**Task prompt**
Skip all pictures. Write out the data below from its first line through the line that contains "return (f(c[0]),f(c[1]),f(c[2]),1.0)".

= = =

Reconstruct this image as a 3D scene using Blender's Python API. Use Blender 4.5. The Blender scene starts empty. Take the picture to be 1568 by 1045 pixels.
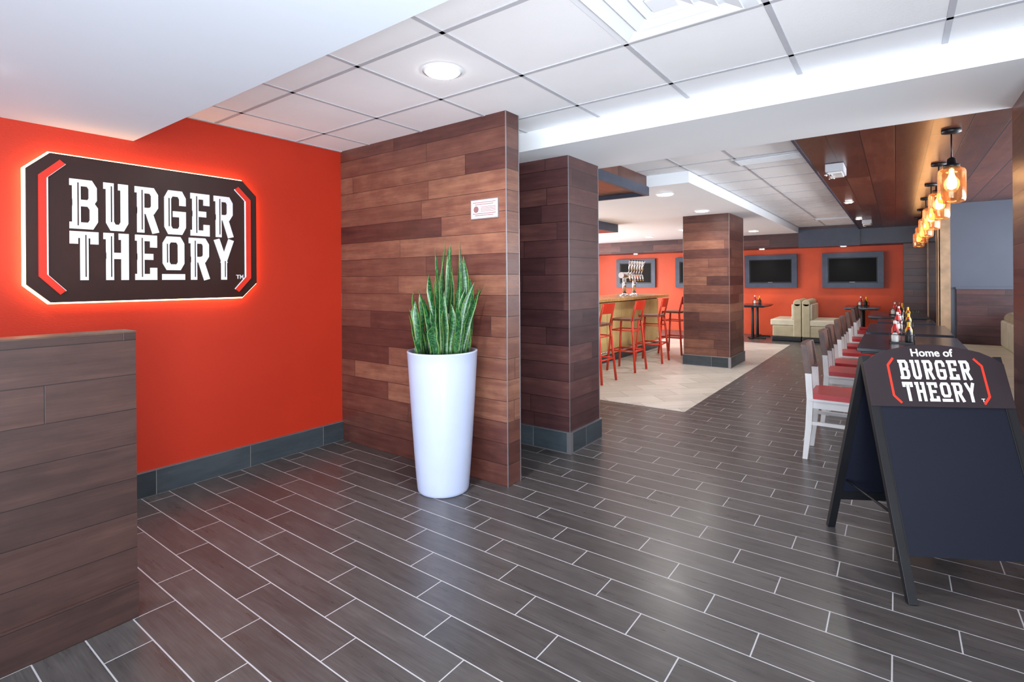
import bpy, bmesh, math, random
from mathutils import Vector, Matrix
random.seed(7)
S=bpy.context.scene
COL=S.collection
S.view_settings.view_transform='Standard'

# ---------------------------------------------------------------- materials
def lin(c):
    def f(v):
        v/=255.0
        return v/12.92 if v<=0.04045 else ((v+0.055)/1.055)**2.4
    return (f(c[0]),f(c[1]),f(c[2]),1.0)

class N:
    def __init__(s,name):
        s.mat=bpy.data.materials.new(name); s.mat.use_nodes=True
        s.t=s.mat.node_tree; s.bsdf=s.t.nodes['Principled BSDF']
    def n(s,t): return s.t.nodes.new(t)
    def l(s,a,b): s.t.links.new(a,b)
    def m(s,op,a,b=None,c=None):
        n=s.n('ShaderNodeMath'); n.operation=op
        for i,v in enumerate((a,b,c)):
            if v is None: continue
            if isinstance(v,(int,float)): n.inputs[i].default_value=v
            else: s.l(v,n.inputs[i])
        return n.outputs[0]
    def comb(s,x,y,z):
        n=s.n('ShaderNodeCombineXYZ')
        for i,v in enumerate((x,y,z)):
            if isinstance(v,(int,float)): n.inputs[i].default_value=v
            else: s.l(v,n.inputs[i])
        return n.outputs[0]
    def noise(s,vec,scale,detail=3,rough=.5):
        n=s.n('ShaderNodeTexNoise'); n.inputs['Scale'].default_value=scale
        n.inputs['Detail'].default_value=detail; n.inputs['Roughness'].default_value=rough
        if vec is not None: s.l(vec,n.inputs['Vector'])
        return n.outputs['Fac']
    def ramp(s,fac,stops):
        r=s.n('ShaderNodeValToRGB'); e=r.color_ramp.elements
        while len(e)<len(stops): e.new(0.5)
        for i,(p,c) in enumerate(stops):
            e[i].position=p; e[i].color=lin(c)
        s.l(fac,r.inputs['Fac']); return r.outputs['Color']
    def mix(s,fac,a,b):
        n=s.n('ShaderNodeMix'); n.data_type='RGBA'
        if isinstance(fac,(int,float)): n.inputs['Factor'].default_value=fac
        else: s.l(fac,n.inputs['Factor'])
        for k,v in ((6,a),(7,b)):
            if isinstance(v,tuple): n.inputs[k].default_value=v
            else: s.l(v,n.inputs[k])
        return n.outputs[2]
    def bump(s,h,strength,dist=.01):
        n=s.n('ShaderNodeBump'); n.inputs['Strength'].default_value=strength
        n.inputs['Distance'].default_value=dist
        s.l(h,n.inputs['Height']); s.l(n.outputs[0],s.bsdf.inputs['Normal'])
    def pos(s):
        g=s.n('ShaderNodeNewGeometry'); sp=s.n('ShaderNodeSeparateXYZ')
        s.l(g.outputs['Position'],sp.inputs[0]); return g.outputs['Position'],sp.outputs

def plain(name,c,rough=.5,metal=0,var=.08,scale=8,bump=0,bscale=200,coat=0,spec=.5):
    k=N(name); p,_=k.pos()
    tc=k.n('ShaderNodeTexCoord')
    nz=k.noise(tc.outputs['Object'],scale,4)
    lo=tuple(max(0,v*(1-var)) for v in c); hi=tuple(min(255,v*(1+var)) for v in c)
    k.l(k.ramp(nz,[(.3,lo),(.7,hi)]),k.bsdf.inputs['Base Color'])
    k.bsdf.inputs['Roughness'].default_value=rough
    k.bsdf.inputs['Metallic'].default_value=metal
    k.bsdf.inputs['Specular IOR Level'].default_value=spec
    if coat: k.bsdf.inputs['Coat Weight'].default_value=coat; k.bsdf.inputs['Coat Roughness'].default_value=.15
    if bump: k.bump(k.noise(tc.outputs['Object'],bscale,2),bump,.004)
    return k.mat

def emis(name,c,st):
    k=N(name)
    k.bsdf.inputs['Base Color'].default_value=lin(c)
    k.bsdf.inputs['Emission Color'].default_value=lin(c)
    k.bsdf.inputs['Emission Strength'].default_value=st
    return k.mat

def planks(name,cols,L,H,mode='wall',gap=.003,gapc=(30,20,20),rough=.45,stag='rand',gs=1.0,bump=.3,coat=0,gsoft=.001,hl=.12,rw=.34,g2w=.42,g1w=.42):
    k=N(name); P,(x,y,z)=k.pos()[0],k.pos()[1]
    if mode=='wall': u=k.m('ADD',x,y); v=z
    elif mode=='floorx': u=x; v=y
    elif mode=='floory': u=y; v=x
    elif mode=='diag':
        u=k.m('MULTIPLY',k.m('ADD',x,y),.7071); v=k.m('MULTIPLY',k.m('SUBTRACT',x,y),.7071)
    u=k.m('ADD',u,50.0); v=k.m('ADD',v,50*H)
    vr=k.m('DIVIDE',v,H); row=k.m('FLOOR',vr)
    if stag=='rand':
        w=k.n('ShaderNodeTexWhiteNoise'); w.noise_dimensions='1D'; k.l(row,w.inputs['W']); off=w.outputs['Value']
    else:
        off=k.m('MULTIPLY',row,stag)
    u2=k.m('ADD',k.m('DIVIDE',u,L),off); colm=k.m('FLOOR',u2)
    w2=k.n('ShaderNodeTexWhiteNoise'); w2.noise_dimensions='2D'
    k.l(k.comb(row,colm,0.0),w2.inputs['Vector']); rnd=w2.outputs['Value']
    fu=k.m('MULTIPLY',k.m('FRACT',u2),L); fv=k.m('MULTIPLY',k.m('FRACT',vr),H)
    du=k.m('MINIMUM',fu,k.m('SUBTRACT',L,fu)); dv=k.m('MINIMUM',fv,k.m('SUBTRACT',H,fv))
    dm=k.m('MINIMUM',du,dv)
    mr=k.n('ShaderNodeMapRange'); k.l(dm,mr.inputs[0])
    mr.inputs[1].default_value=gap/2; mr.inputs[2].default_value=gap/2+gsoft
    mask=mr.outputs[0]
    seed=k.m('MULTIPLY',rnd,40.0)
    g1=k.noise(k.comb(k.m('MULTIPLY',u,2.2*gs),k.m('MULTIPLY',v,26*gs),seed),1.0,6,.65)
    g2=k.noise(k.comb(k.m('MULTIPLY',u,6*gs),k.m('MULTIPLY',v,9*gs),seed),1.0,4,.6)
    g3=k.noise(k.comb(k.m('MULTIPLY',u,8*gs),k.m('MULTIPLY',v,160*gs),seed),1.0,2,.5)
    f=k.m('ADD',k.m('MULTIPLY',rnd,rw),k.m('ADD',k.m('MULTIPLY',g1,g1w),k.m('ADD',k.m('MULTIPLY',g2,g2w),k.m('MULTIPLY',g3,hl))))
    f=k.m('SUBTRACT',f,(rw+g1w+g2w+hl)/2-.5)
    n=len(cols)
    c=k.ramp(f,[(.22+.56*i/(n-1),cc) for i,cc in enumerate(cols)])
    c=k.mix(mask,lin(gapc),c)
    k.l(c,k.bsdf.inputs['Base Color'])
    k.l(k.m('ADD',k.m('MULTIPLY',g1,.2),rough-.1),k.bsdf.inputs['Roughness'])
    if coat: k.bsdf.inputs['Coat Weight'].default_value=coat; k.bsdf.inputs['Coat Roughness'].default_value=.2
    k.bump(k.m('ADD',mask,k.m('MULTIPLY',g3,.12)),bump,.003)
    return k.mat

WOODC=[(60,32,29),(86,49,42),(110,69,56),(142,97,76)]
M_wood=planks('walnut_planks',WOODC,1.25,.139,'wall',gap=.002,gapc=(38,20,19),rough=.38,hl=.15,rw=.36,g2w=.32)
M_wood_dk=planks('dark_walnut_planks',[(48,29,32),(66,41,43),(85,53,52),(108,72,66)],.9,.139,'wall',gap=.0025,gapc=(25,14,16),rough=.36,hl=.15,g2w=.32)
M_desk=planks('desk_planks',[(46,31,30),(60,41,38),(74,51,46),(92,64,55)],1.3,.14,'wall',gap=.002,gapc=(34,22,21),rough=.42,hl=.2,rw=.2,g2w=.34)
M_woodceil=planks('ceiling_planks',[(60,30,22),(80,41,28),(96,52,36),(114,66,46)],2.4,.2,'floory',gap=.006,gapc=(22,12,10),rough=.36,coat=.25)
M_floor=planks('wood_look_tile',[(54,51,52),(69,65,65),(83,79,79),(100,95,93)],.612,.153,'floorx',gap=.0042,gapc=(178,177,182),rough=.30,stag=.3333,bump=.2,gsoft=.0008,hl=.4,rw=.14,g2w=.34,g1w=.4)
M_beige=planks('beige_tile',[(176,168,160),(192,185,176),(206,199,190),(218,213,205)],.6,.3,'diag',gap=.005,gapc=(150,142,134),rough=.35,stag=.5,gs=.6)
M_slate=planks('slate_base_tile',[(42,49,54),(53,61,67),(65,73,80),(76,84,90)],.6,.5,'wall',gap=.003,gapc=(130,130,130),rough=.4)
def wallred():
    k=N('red_paint'); P,o=k.pos()
    nz=k.noise(P,1.2,3)
    k.l(k.ramp(nz,[(.3,(184,40,10)),(.7,(192,44,12))]),k.bsdf.inputs['Base Color'])
    k.bsdf.inputs['Roughness'].default_value=.6
    mp=k.comb(o[0],k.m('MULTIPLY',o[1],60.0),k.m('MULTIPLY',o[2],240.0))
    k.bump(k.noise(mp,1.0,2),.25,.003); return k.mat
M_red=wallred()
M_orange=plain('orange_red_paint',(205,76,38),.5,scale=1.5)
M_white=plain('white_paint',(238,241,245),.6,var=.005,scale=2)
M_soffit=plain('soffit_paint',(214,223,232),.65,var=.005,scale=2)
M_tile=plain('acoustic_tile',(243,243,245),.8,var=.01,scale=3,bump=.2,bscale=160)
M_bar_t=plain('ceiling_t_bar',(190,191,197),.5,var=.02)
M_bluegrey=plain('slate_blue_paint',(84,90,104),.6,var=.03,scale=2)
M_cwall=plain('cream_wall_paint',(225,222,218),.6,var=.02)
M_bulk=plain('dark_blue_bulkhead',(58,64,82),.4,var=.06)
M_alum=plain('aluminium_trim',(160,158,162),.4,metal=.8,var=.03)
M_chrome=plain('chrome',(225,225,228),.12,metal=1,var=.02)
M_black=plain('black_metal',(22,23,27),.4,var=.1)
M_glossblk=plain('black_screen',(5,5,6),.5,var=.1,spec=.15)
M_navy=plain('navy_chalkboard',(22,25,38),.55,var=.03,scale=3,spec=.25)
M_hdr=plain('dark_brown_panel',(42,32,37),.4,var=.06)
M_plate=plain('dark_bronze_plate',(54,30,26),.3,var=.05)
M_wtext=plain('white_acrylic',(245,243,242),.4,var=.01)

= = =

**Solved problem**
Reconstruct this image as a 3D scene using Blender's Python API. Use Blender 4.5. The Blender scene starts empty. Take the picture to be 1568 by 1045 pixels.
import bpy, bmesh, math, random
from mathutils import Vector, Matrix
random.seed(7)
S=bpy.context.scene
COL=S.collection
S.view_settings.view_transform='Standard'

# ---------------------------------------------------------------- materials
def lin(c):
    def f(v):
        v/=255.0
        return v/12.92 if v<=0.04045 else ((v+0.055)/1.055)**2.4
    return (f(c[0]),f(c[1]),f(c[2]),1.0)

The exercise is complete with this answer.